We did one three-hour rehearsal, which is time enough. When we did the Acoustic Mainline shows, we couldn’t afford to travel with the band, so we picked up the string quartet and the gospel singers on the day of the show. We got together in a hotel room and played through the afternoon, then did the show in the evening.
There is something about rehearsal – you can go over and over the same piece of music. But it’s such a fleeting thing when you play live. I’m not suggesting you go out and make mistakes, but they’re not mistakes, they are just a part of this rush of music, and it’s not about accuracy. If we had more money, I don’t think the music would benefit from it. Now, making the recording is a different thing. You’re not trying to make a recording that is literally a record of what we did in that studio on that particular day for those three minutes. I want to bring in everything. I want to make the most glorious records, but also the most fragile. I want to make those things that cover everything, that make sense if you’re driving across a desert or waking up in the morning, or anything.

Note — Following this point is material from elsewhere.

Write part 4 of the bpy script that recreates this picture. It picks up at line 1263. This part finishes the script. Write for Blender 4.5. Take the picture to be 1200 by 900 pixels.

Do you ever have an impulse to go much smaller, since you have been working on a grand scale for a while now?
I just do what fits. Something happens, and I sort of make decisions on the fly. A lot of it are the options that fit your budget. I just had a conversation like that about artwork. We do sleeves that fit the record. The idea was that the music was beautiful, let’s package its beautiful. Not like, how can we sell a more expensive version of this record to people who pay the money for it. I just sat down with a table full of special editions. You know, where you go, you can have it in a box, or you can have it with two folds a card, or one fold a card. The sleeve is made for the music. I’ve paid for the sleeve, like Ladies and Gentlemen. I’ve paid for the last three shows, because it was bigger than the money we had on the table. Obviously, something must make money somewhere down the road.
If you’re constantly putting your money into it, where are you getting your money?
Exactly – there must be something that’s pulling some money in somewhere. There’s some mysterious benefactor out there, or up there.